* Written request
Quote the listing below in its entirety.

* Data section
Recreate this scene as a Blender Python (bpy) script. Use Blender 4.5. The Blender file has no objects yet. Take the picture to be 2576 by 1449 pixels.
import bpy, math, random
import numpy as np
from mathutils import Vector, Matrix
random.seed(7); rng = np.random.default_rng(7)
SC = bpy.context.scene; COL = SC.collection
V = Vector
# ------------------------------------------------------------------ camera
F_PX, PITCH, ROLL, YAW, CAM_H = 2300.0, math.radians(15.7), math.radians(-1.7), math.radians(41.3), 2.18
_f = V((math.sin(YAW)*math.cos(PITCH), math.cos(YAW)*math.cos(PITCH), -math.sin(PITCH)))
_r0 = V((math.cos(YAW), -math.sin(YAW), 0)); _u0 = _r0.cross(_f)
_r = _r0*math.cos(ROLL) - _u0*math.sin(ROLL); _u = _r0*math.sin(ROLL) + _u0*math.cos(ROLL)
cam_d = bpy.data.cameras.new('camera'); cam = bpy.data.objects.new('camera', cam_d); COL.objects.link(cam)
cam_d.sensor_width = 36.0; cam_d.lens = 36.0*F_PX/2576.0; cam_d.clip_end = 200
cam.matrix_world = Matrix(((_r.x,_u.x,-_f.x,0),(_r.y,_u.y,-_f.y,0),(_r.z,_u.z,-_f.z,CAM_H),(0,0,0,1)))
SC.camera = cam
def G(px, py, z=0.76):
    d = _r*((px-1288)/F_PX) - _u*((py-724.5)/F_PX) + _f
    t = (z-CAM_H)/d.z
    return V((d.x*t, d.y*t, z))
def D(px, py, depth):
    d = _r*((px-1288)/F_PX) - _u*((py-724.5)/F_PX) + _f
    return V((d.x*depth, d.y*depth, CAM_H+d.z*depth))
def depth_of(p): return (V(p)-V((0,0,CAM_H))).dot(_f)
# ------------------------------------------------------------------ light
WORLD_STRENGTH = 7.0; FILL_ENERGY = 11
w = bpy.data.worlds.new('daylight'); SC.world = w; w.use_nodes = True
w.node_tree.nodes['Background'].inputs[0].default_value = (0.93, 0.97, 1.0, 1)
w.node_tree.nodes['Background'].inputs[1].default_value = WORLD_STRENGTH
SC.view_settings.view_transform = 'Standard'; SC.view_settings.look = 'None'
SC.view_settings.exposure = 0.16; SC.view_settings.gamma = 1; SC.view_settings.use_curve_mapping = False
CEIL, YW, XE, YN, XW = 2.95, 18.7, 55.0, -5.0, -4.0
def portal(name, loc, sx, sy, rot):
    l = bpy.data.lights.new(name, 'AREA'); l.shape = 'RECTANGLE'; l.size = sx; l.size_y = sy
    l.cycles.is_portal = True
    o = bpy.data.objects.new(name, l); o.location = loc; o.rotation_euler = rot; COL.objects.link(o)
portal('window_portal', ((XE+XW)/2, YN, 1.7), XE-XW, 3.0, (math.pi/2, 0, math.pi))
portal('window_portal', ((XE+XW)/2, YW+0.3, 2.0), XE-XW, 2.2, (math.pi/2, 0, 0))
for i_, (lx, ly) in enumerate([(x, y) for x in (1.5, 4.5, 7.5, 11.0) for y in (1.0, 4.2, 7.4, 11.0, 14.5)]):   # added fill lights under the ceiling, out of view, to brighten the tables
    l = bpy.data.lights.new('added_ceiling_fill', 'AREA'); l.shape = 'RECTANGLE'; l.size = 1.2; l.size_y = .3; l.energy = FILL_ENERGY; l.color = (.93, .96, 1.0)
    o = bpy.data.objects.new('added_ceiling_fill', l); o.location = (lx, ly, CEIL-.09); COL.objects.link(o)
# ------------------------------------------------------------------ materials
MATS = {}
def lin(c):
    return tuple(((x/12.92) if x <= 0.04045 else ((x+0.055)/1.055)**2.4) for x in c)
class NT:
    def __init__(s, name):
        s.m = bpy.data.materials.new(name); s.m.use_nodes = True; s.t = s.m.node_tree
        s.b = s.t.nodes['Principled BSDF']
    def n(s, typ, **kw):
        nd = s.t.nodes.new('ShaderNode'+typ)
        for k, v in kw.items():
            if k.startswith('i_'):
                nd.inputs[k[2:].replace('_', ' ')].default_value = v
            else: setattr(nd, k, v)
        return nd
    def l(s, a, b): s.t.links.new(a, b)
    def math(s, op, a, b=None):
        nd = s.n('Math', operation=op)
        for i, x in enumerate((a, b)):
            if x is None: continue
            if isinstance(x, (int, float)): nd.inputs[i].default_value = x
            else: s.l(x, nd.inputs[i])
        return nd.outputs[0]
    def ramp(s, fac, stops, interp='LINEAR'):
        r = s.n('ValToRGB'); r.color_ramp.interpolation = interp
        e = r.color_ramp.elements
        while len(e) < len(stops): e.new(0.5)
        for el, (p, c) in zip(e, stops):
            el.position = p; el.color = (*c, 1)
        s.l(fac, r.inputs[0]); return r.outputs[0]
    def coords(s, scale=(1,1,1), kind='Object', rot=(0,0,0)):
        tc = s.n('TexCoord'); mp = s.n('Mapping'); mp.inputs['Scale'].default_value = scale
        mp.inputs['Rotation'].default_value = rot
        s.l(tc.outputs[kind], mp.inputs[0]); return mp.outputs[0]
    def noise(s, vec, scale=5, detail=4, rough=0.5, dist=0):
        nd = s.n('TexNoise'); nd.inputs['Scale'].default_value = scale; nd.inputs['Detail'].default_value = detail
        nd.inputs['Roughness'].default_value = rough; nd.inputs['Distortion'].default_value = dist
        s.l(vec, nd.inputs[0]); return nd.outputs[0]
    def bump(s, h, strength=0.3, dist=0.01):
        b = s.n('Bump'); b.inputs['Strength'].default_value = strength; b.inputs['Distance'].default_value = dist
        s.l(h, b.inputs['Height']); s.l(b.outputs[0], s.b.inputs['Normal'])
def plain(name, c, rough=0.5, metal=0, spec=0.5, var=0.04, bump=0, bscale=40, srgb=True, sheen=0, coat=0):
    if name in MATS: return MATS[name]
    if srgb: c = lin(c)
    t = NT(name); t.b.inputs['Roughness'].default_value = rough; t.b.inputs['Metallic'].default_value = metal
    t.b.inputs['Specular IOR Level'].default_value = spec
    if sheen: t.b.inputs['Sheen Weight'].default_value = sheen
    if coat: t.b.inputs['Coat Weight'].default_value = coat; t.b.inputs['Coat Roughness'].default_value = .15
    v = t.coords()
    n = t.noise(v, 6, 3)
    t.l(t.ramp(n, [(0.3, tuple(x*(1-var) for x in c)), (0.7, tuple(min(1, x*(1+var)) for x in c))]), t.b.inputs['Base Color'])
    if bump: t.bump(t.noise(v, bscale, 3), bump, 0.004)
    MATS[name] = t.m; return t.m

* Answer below
Recreate this scene as a Blender Python (bpy) script. Use Blender 4.5. The Blender file has no objects yet. Take the picture to be 2576 by 1449 pixels.
import bpy, math, random
import numpy as np
from mathutils import Vector, Matrix
random.seed(7); rng = np.random.default_rng(7)
SC = bpy.context.scene; COL = SC.collection
V = Vector
# ------------------------------------------------------------------ camera
F_PX, PITCH, ROLL, YAW, CAM_H = 2300.0, math.radians(15.7), math.radians(-1.7), math.radians(41.3), 2.18
_f = V((math.sin(YAW)*math.cos(PITCH), math.cos(YAW)*math.cos(PITCH), -math.sin(PITCH)))
_r0 = V((math.cos(YAW), -math.sin(YAW), 0)); _u0 = _r0.cross(_f)
_r = _r0*math.cos(ROLL) - _u0*math.sin(ROLL); _u = _r0*math.sin(ROLL) + _u0*math.cos(ROLL)
cam_d = bpy.data.cameras.new('camera'); cam = bpy.data.objects.new('camera', cam_d); COL.objects.link(cam)
cam_d.sensor_width = 36.0; cam_d.lens = 36.0*F_PX/2576.0; cam_d.clip_end = 200
cam.matrix_world = Matrix(((_r.x,_u.x,-_f.x,0),(_r.y,_u.y,-_f.y,0),(_r.z,_u.z,-_f.z,CAM_H),(0,0,0,1)))
SC.camera = cam
def G(px, py, z=0.76):
    d = _r*((px-1288)/F_PX) - _u*((py-724.5)/F_PX) + _f
    t = (z-CAM_H)/d.z
    return V((d.x*t, d.y*t, z))
def D(px, py, depth):
    d = _r*((px-1288)/F_PX) - _u*((py-724.5)/F_PX) + _f
    return V((d.x*depth, d.y*depth, CAM_H+d.z*depth))
def depth_of(p): return (V(p)-V((0,0,CAM_H))).dot(_f)
# ------------------------------------------------------------------ light
WORLD_STRENGTH = 7.0; FILL_ENERGY = 11
w = bpy.data.worlds.new('daylight'); SC.world = w; w.use_nodes = True
w.node_tree.nodes['Background'].inputs[0].default_value = (0.93, 0.97, 1.0, 1)
w.node_tree.nodes['Background'].inputs[1].default_value = WORLD_STRENGTH
SC.view_settings.view_transform = 'Standard'; SC.view_settings.look = 'None'
SC.view_settings.exposure = 0.16; SC.view_settings.gamma = 1; SC.view_settings.use_curve_mapping = False
CEIL, YW, XE, YN, XW = 2.95, 18.7, 55.0, -5.0, -4.0
def portal(name, loc, sx, sy, rot):
    l = bpy.data.lights.new(name, 'AREA'); l.shape = 'RECTANGLE'; l.size = sx; l.size_y = sy
    l.cycles.is_portal = True
    o = bpy.data.objects.new(name, l); o.location = loc; o.rotation_euler = rot; COL.objects.link(o)
portal('window_portal', ((XE+XW)/2, YN, 1.7), XE-XW, 3.0, (math.pi/2, 0, math.pi))
portal('window_portal', ((XE+XW)/2, YW+0.3, 2.0), XE-XW, 2.2, (math.pi/2, 0, 0))
for i_, (lx, ly) in enumerate([(x, y) for x in (1.5, 4.5, 7.5, 11.0) for y in (1.0, 4.2, 7.4, 11.0, 14.5)]):   # added fill lights under the ceiling, out of view, to brighten the tables
    l = bpy.data.lights.new('added_ceiling_fill', 'AREA'); l.shape = 'RECTANGLE'; l.size = 1.2; l.size_y = .3; l.energy = FILL_ENERGY; l.color = (.93, .96, 1.0)
    o = bpy.data.objects.new('added_ceiling_fill', l); o.location = (lx, ly, CEIL-.09); COL.objects.link(o)
# ------------------------------------------------------------------ materials
MATS = {}
def lin(c):
    return tuple(((x/12.92) if x <= 0.04045 else ((x+0.055)/1.055)**2.4) for x in c)
class NT:
    def __init__(s, name):
        s.m = bpy.data.materials.new(name); s.m.use_nodes = True; s.t = s.m.node_tree
        s.b = s.t.nodes['Principled BSDF']
    def n(s, typ, **kw):
        nd = s.t.nodes.new('ShaderNode'+typ)
        for k, v in kw.items():
            if k.startswith('i_'):
                nd.inputs[k[2:].replace('_', ' ')].default_value = v
            else: setattr(nd, k, v)
        return nd
    def l(s, a, b): s.t.links.new(a, b)
    def math(s, op, a, b=None):
        nd = s.n('Math', operation=op)
        for i, x in enumerate((a, b)):
            if x is None: continue
            if isinstance(x, (int, float)): nd.inputs[i].default_value = x
            else: s.l(x, nd.inputs[i])
        return nd.outputs[0]
    def ramp(s, fac, stops, interp='LINEAR'):
        r = s.n('ValToRGB'); r.color_ramp.interpolation = interp
        e = r.color_ramp.elements
        while len(e) < len(stops): e.new(0.5)
        for el, (p, c) in zip(e, stops):
            el.position = p; el.color = (*c, 1)
        s.l(fac, r.inputs[0]); return r.outputs[0]
    def coords(s, scale=(1,1,1), kind='Object', rot=(0,0,0)):
        tc = s.n('TexCoord'); mp = s.n('Mapping'); mp.inputs['Scale'].default_value = scale
        mp.inputs['Rotation'].default_value = rot
        s.l(tc.outputs[kind], mp.inputs[0]); return mp.outputs[0]
    def noise(s, vec, scale=5, detail=4, rough=0.5, dist=0):
        nd = s.n('TexNoise'); nd.inputs['Scale'].default_value = scale; nd.inputs['Detail'].default_value = detail
        nd.inputs['Roughness'].default_value = rough; nd.inputs['Distortion'].default_value = dist
        s.l(vec, nd.inputs[0]); return nd.outputs[0]
    def bump(s, h, strength=0.3, dist=0.01):
        b = s.n('Bump'); b.inputs['Strength'].default_value = strength; b.inputs['Distance'].default_value = dist
        s.l(h, b.inputs['Height']); s.l(b.outputs[0], s.b.inputs['Normal'])
def plain(name, c, rough=0.5, metal=0, spec=0.5, var=0.04, bump=0, bscale=40, srgb=True, sheen=0, coat=0):
    if name in MATS: return MATS[name]
    if srgb: c = lin(c)
    t = NT(name); t.b.inputs['Roughness'].default_value = rough; t.b.inputs['Metallic'].default_value = metal
    t.b.inputs['Specular IOR Level'].default_value = spec
    if sheen: t.b.inputs['Sheen Weight'].default_value = sheen
    if coat: t.b.inputs['Coat Weight'].default_value = coat; t.b.inputs['Coat Roughness'].default_value = .15
    v = t.coords()
    n = t.noise(v, 6, 3)
    t.l(t.ramp(n, [(0.3, tuple(x*(1-var) for x in c)), (0.7, tuple(min(1, x*(1+var)) for x in c))]), t.b.inputs['Base Color'])
    if bump: t.bump(t.noise(v, bscale, 3), bump, 0.004)
    MATS[name] = t.m; return t.m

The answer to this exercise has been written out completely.